Fourth, bond markets are notoriously vulnerable to inflation. They are. The long-run compound real rate of return from government bonds has been 1.6 per cent, against 2.5 per cent for Swiss bonds, 1.9 per cent for US bonds and 1.4 per cent for UK bonds, but the experience has been very different in times of low and high inflation. Several other countries, including Germany and Japan, have negative long-run rates of return on bonds.

One consequence of these figures is that investors who are used to demanding a 3 per cent premium over inflation to buy gilts may be being unduly cautious. If (and it is a big if) central bankers have indeed learnt how to control inflation effectively, we should all be getting comfortable with buying bonds on lower premiums. This has in fact been happening in recent years.

Finally, value and small-company shares have produced the best long-run returns historically. The strong performance of both in the last five years has only reinforced this long-run trend. LBS/ABN-Amro says the comparable annual rates of return for the UK market over the past 50 years are: equity market in general 13.6 per cent a year; small-cap index 16.4 per cent a year; and micro-caps 20.1 per cent a year.
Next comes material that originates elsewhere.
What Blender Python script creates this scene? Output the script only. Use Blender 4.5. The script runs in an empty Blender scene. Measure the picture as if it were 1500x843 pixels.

The comparable figures for high- and low-yielding stocks (which the professors take as a proxy for value against growth) are: low-yielding stocks 8.0 per cent a year; equity market in general 9.7 per cent a year; and high-yielding stocks 11.3 per cent a year.

History on this occasion does not, unfortunately, tell us much of use about how to rotate between these styles, except that in the long run they are the way to bet. In the case of small caps, which are riskier, it is important to take into account the impact of transaction costs, which are invariably higher the smaller the company.

Large caps did exceptionally well in the 1990s, and growth was strongly in favour at that time, which is why Vodafone came to account for 14 per cent of the UK index at one point.

The past five years have redressed the balance to some extent, but for how long? Only Rip Van Winkle investors - those who buy a portfolio and leave it to mature for a decade, like claret - are spared the need to confront these style issues from time to time. And we are approaching one such potential turning point now.